▶ **Work to complete**:
Take the lines of the data below from the very first through the line containing "random.seed(7)" and output them exactly, pictures excluded.

====== Data shown

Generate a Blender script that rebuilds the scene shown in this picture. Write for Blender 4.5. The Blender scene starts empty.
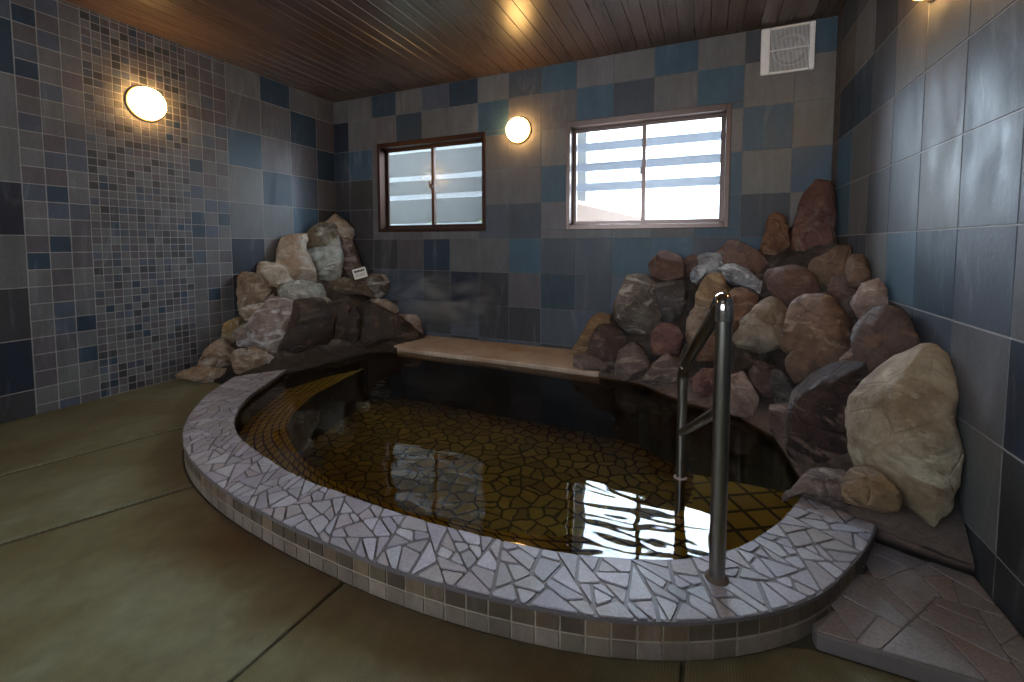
import bpy, math, random
from mathutils import Vector, noise
from mathutils.geometry import delaunay_2d_cdt
scene = bpy.context.scene
COL = scene.collection
random.seed(7)

# ------------------------------------------------------------------ helpers
def obj(name, verts, faces, mats, parent=None, fmat=None, smooth=False, loc=(0, 0, 0), uv=None, fcol=None):
    me = bpy.data.meshes.new(name)
    me.from_pydata([tuple(v) for v in verts], [], faces)
    if not isinstance(mats, (list, tuple)):
        mats = [mats]
    for m in mats:
        me.materials.append(m)
    if fmat:
        me.polygons.foreach_set('material_index', fmat)
    if smooth:
        me.polygons.foreach_set('use_smooth', [True] * len(me.polygons))
    if uv:
        l = me.uv_layers.new(name='UVMap')
        for p in me.polygons:
            for li in p.loop_indices:
                l.data[li].uv = uv[me.loops[li].vertex_index]
    if fcol:
        a = me.attributes.new('tile_col', 'FLOAT_COLOR', 'FACE')
        for i, c in enumerate(fcol):
            a.data[i].color = (c[0], c[1], c[2], 1)
    me.update()
    o = bpy.data.objects.new(name, me)
    o.location = loc
    COL.objects.link(o)
    if parent:
        o.parent = parent
    return o

def empty(name, loc=(0, 0, 0)):
    o = bpy.data.objects.new(name, None)
    o.empty_display_size = .05
    o.location = loc
    COL.objects.link(o)
    return o

def tag(o, label=None, cat=None, group=None, kind=None):
    if label: o['label'] = label
    if cat: o['category'] = cat
    if group: o['group'] = group
    if kind: o['kind'] = kind
    return o

class MB:
    """collects boxes, tubes and lathes for ONE mesh object"""
    def __init__(s): s.v = []; s.f = []; s.c = []
    def add(s, v, f, c=None):
        b = len(s.v); s.v += [tuple(x) for x in v]; s.f += [tuple(b + i for i in q) for q in f]
        s.c += [c or (1, 1, 1)] * len(f)
    def box(s, x0, y0, z0, x1, y1, z1, c=None):
        v = [(x0,y0,z0),(x1,y0,z0),(x1,y1,z0),(x0,y1,z0),(x0,y0,z1),(x1,y0,z1),(x1,y1,z1),(x0,y1,z1)]
        s.add(v, [(0,3,2,1),(4,5,6,7),(0,1,5,4),(1,2,6,5),(2,3,7,6),(3,0,4,7)], c)
    def tube(s, pts, r, n=20, caps=True):
        pts = [Vector(p) for p in pts]; rings = []
        prev = None
        for i, p in enumerate(pts):
            t = (pts[min(i+1, len(pts)-1)] - pts[max(i-1, 0)]).normalized()
            if prev is None:
                a = t.orthogonal().normalized()
            else:
                a = (prev - t * prev.dot(t)).normalized()
            prev = a
            b = t.cross(a)
            rr = r[i] if isinstance(r, (list, tuple)) else r
            rings.append([p + a*math.cos(2*math.pi*k/n)*rr + b*math.sin(2*math.pi*k/n)*rr for k in range(n)])
        v = [q for R in rings for q in R]; f = []
        for i in range(len(rings)-1):
            for k in range(n):
                f.append((i*n+k, i*n+(k+1)%n, (i+1)*n+(k+1)%n, (i+1)*n+k))
        if caps:
            f.append(tuple(reversed(range(n)))); f.append(tuple((len(rings)-1)*n+k for k in range(n)))
        s.add(v, f)
    def lathe(s, cen, axis, prof, n=48):
        """prof: list of (radius, distance along axis)"""
        axis = Vector(axis).normalized(); a = axis.orthogonal().normalized(); b = axis.cross(a); cen = Vector(cen)
        v = []; f = []
        for r, h in prof:
            for k in range(n):
                an = 2*math.pi*k/n
                v.append(cen + axis*h + (a*math.cos(an) + b*math.sin(an))*r)
        for i in range(len(prof)-1):
            for k in range(n):
                f.append((i*n+k, i*n+(k+1)%n, (i+1)*n+(k+1)%n, (i+1)*n+k))
        s.add(v, f)
    def build(s, name, mat, parent=None, smooth=False, attr=False, off=(0,0,0)):
        o = obj(name, [(x-off[0], y-off[1], z-off[2]) for x, y, z in s.v], s.f, mat, parent, smooth=False, fcol=s.c if attr else None)
        if smooth:
            me = o.data
            me.polygons.foreach_set('use_smooth', [True]*len(me.polygons))
            if hasattr(me, 'set_sharp_from_angle'): me.set_sharp_from_angle(angle=math.radians(40))
        return o

def bevel(o, w, seg=2):
    m = o.modifiers.new('bevel', 'BEVEL'); m.width = w; m.segments = seg; m.limit_method = 'ANGLE'; m.angle_limit = math.radians(40)
    return o

# ------------------------------------------------------------------ materials
def S(r, g, b):
    f = lambda c: (c/255/12.92) if c/255 <= .04045 else ((c/255+.055)/1.055)**2.4
    return (f(r), f(g), f(b), 1)

class NT:
    def __init__(s, name):
        s.m = bpy.data.materials.new(name); s.m.use_nodes = True; s.t = s.m.node_tree; s.t.nodes.clear()
        s.out = s.n('ShaderNodeOutputMaterial')
    def n(s, typ, **kw):
        nd = s.t.nodes.new(typ)
        for k, v in kw.items():
            if k.startswith('i_'): nd.inputs[int(k[2:])].default_value = v
            else: setattr(nd, k, v)
        return nd
    def l(s, a, b): s.t.links.new(a, b)
    def coord(s, kind='Object'): return s.n('ShaderNodeTexCoord').outputs[kind]
    def mapping(s, vec, scale=(1,1,1), rot=(0,0,0), loc=(0,0,0)):
        m = s.n('ShaderNodeMapping'); s.l(vec, m.inputs[0]); m.inputs['Scale'].default_value = scale
        m.inputs['Rotation'].default_value = rot; m.inputs['Location'].default_value = loc
        return m.outputs[0]
    def noise(s, vec, scale, detail=6, rough=.6, dist=0):
        n = s.n('ShaderNodeTexNoise'); s.l(vec, n.inputs['Vector'])
        n.inputs['Scale'].default_value = scale; n.inputs['Detail'].default_value = detail
        n.inputs['Roughness'].default_value = rough; n.inputs['Distortion'].default_value = dist
        return n.outputs[0]
    def ramp(s, fac, stops, interp='LINEAR'):
        r = s.n('ShaderNodeValToRGB'); s.l(fac, r.inputs[0]); e = r.color_ramp.elements; r.color_ramp.interpolation = interp
        while len(e) < len(stops): e.new(.5)
        for i, (p, c) in enumerate(stops):
            e[i].position = p; e[i].color = c if len(c) == 4 else (*c, 1)
        return r.outputs[0]
    def mix(s, fac, a, b, mode='MIX'):
        m = s.n('ShaderNodeMix', data_type='RGBA', blend_type=mode)
        for sock, val in ((m.inputs[0], fac), (m.inputs[6], a), (m.inputs[7], b)):
            if hasattr(val, 'is_linked'): s.l(val, sock)
            else: sock.default_value = val
        return m.outputs[2]
    def math(s, op, a, b=None):
        m = s.n('ShaderNodeMath', operation=op)
        for i, val in enumerate((a, b)):
            if val is None: continue
            if hasattr(val, 'is_linked'): s.l(val, m.inputs[i])
            else: m.inputs[i].default_value = val
        return m.outputs[0]
    def bump(s, h, strength=.3, dist=.01, normal=None):
        b = s.n('ShaderNodeBump'); b.inputs['Strength'].default_value = strength; b.inputs['Distance'].default_value = dist
        s.l(h, b.inputs['Height'])
        if normal is not None: s.l(normal, b.inputs['Normal'])
        return b.outputs[0]
    def bsdf(s, col=None, rough=.5, metal=0, normal=None, spec=None, coat=None):
        p = s.n('ShaderNodeBsdfPrincipled')
        if col is not None:
            if hasattr(col, 'is_linked'): s.l(col, p.inputs['Base Color'])
            else: p.inputs['Base Color'].default_value = col
        if hasattr(rough, 'is_linked'): s.l(rough, p.inputs['Roughness'])
        else: p.inputs['Roughness'].default_value = rough
        p.inputs['Metallic'].default_value = metal
        if normal is not None: s.l(normal, p.inputs['Normal'])
        if spec is not None: p.inputs['Specular IOR Level'].default_value = spec
        if coat is not None: p.inputs['Coat Weight'].default_value = coat
        s.l(p.outputs[0], s.out.inputs[0])
        return p

BLK = (0,0,0,1); WHT = (1,1,1,1)

def plain(name, col, rough=.5, metal=0, bumps=None):
    t = NT(name); c = t.coord()
    nz = t.noise(c, 25, 4)
    cc = t.mix(.25, col, t.mix(1.0, col, t.ramp(nz, [(0.2, (.5,.5,.5)), (.8, (1.3,1.3,1.3))]), 'MULTIPLY'))
    t.bsdf(cc, rough, metal, t.bump(nz, bumps or .05, .002))
    return t.m

def mat_tiles(name, rough=.47, streak=1.0):
    t = NT(name); c = t.coord()
    at = t.n('ShaderNodeAttribute', attribute_name='tile_col').outputs['Color']
    n1 = t.noise(t.mapping(c, (1, 1, .35)), 9, 6, .65)
    n2 = t.noise(c, 60, 4, .6)
    f1 = t.ramp(n1, [(.28, (.72,.72,.72)), (.72, (1.22,1.22,1.22))])
    f2 = t.ramp(n2, [(.25, (.86,.86,.86)), (.75, (1.12,1.12,1.12))])
    col = t.mix(1, t.mix(1, at, f1, 'MULTIPLY'), f2, 'MULTIPLY')
    n4 = t.noise(t.mapping(c, (1, 1, .22)), 7, 7, .7, .8)
    col = t.mix(t.ramp(n4, [(.56, BLK), (.80, (.30,)*3)]), col, S(168,172,178))
    h = t.math('ADD', t.math('MULTIPLY', n1, .6), t.math('MULTIPLY', n2, .4))
    rg = t.ramp(n1, [(.3, (rough-.08,)*3), (.7, (rough+.14,)*3)])
    t.bsdf(col, rg, 0, t.bump(h, .35, .006))
    return t.m
M_TILE = mat_tiles('slate_tile')
M_TILE_R = M_TILE

def mat_wood():
    t = NT('ceiling_wood'); c = t.coord()
    g = t.noise(t.mapping(c, (60, 2.0, 10)), 1.0, 5, .6, .3)
    st = t.noise(t.mapping(c, (9.5, .02, 1)), 1.0, 0, .5)
    col = t.ramp(g, [(.25, S(76,62,55)), (.75, S(90,74,66))])
    col = t.mix(.6, col, t.mix(1, col, t.ramp(st, [(.3, (.6,.6,.6)), (.7, (1.2,1.2,1.2))]), 'MULTIPLY'))
    t.bsdf(col, t.ramp(g, [(.3, (.26,)*3), (.7, (.32,)*3)]), 0)
    return t.m
M_WOOD = mat_wood()

def mat_mat():
    t = NT('woven_mat'); c = t.coord()
    w = t.n('ShaderNodeTexWave', wave_type='BANDS', bands_direction='X'); t.l(c, w.inputs[0]); w.inputs['Scale'].default_value = 45
    w.inputs['Distortion'].default_value = .4
    n1 = t.noise(c, 2.2, 5, .55); n2 = t.noise(c, 14, 6, .7)
    col = t.ramp(n1, [(.35, S(92,84,54)), (.5, S(102,97,70)), (.65, S(114,114,90))])
    col = t.mix(1, col, t.ramp(n2, [(.3, (.78,.78,.78)), (.7, (1.15,1.15,1.15))]), 'MULTIPLY')
    col = t.mix(1, col, t.ramp(w.outputs[0], [(0, (.8,.8,.8)), (1, (1.1,1.1,1.1))]), 'MULTIPLY')
    ps = t.n('ShaderNodeNewGeometry').outputs['Position']
    mp = t.mapping(ps, (1/1.75, 1/1.45, 0), loc=(-2.55/1.75, 1.15/1.45, 0))
    ln = t.n('ShaderNodeVectorMath', operation='LENGTH'); t.l(mp, ln.inputs[0])
    dd = t.math('ADD', ln.outputs['Value'], t.math('MULTIPLY', t.noise(ps, 3.5, 5, .65), .28))
    col = t.mix(t.ramp(t.math('MULTIPLY', dd, .5), [(.56, WHT), (.66, BLK)]), col, t.mix(1, col, S(190,140,96), 'MULTIPLY'))
    hh = t.math('ADD', w.outputs[0], t.math('MULTIPLY', n2, .5))
    t.bsdf(col, .6, 0, t.bump(hh, .35, .002))
    return t.m
M_MAT = mat_mat()
M_FLOOR = plain('floor_screed', S(62,54,36), .7)
M_PLASTER = plain('plaster', S(150,146,140), .8)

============

▶ **Output of the task**:
Generate a Blender script that rebuilds the scene shown in this picture. Write for Blender 4.5. The Blender scene starts empty.
import bpy, math, random
from mathutils import Vector, noise
from mathutils.geometry import delaunay_2d_cdt
scene = bpy.context.scene
COL = scene.collection
random.seed(7)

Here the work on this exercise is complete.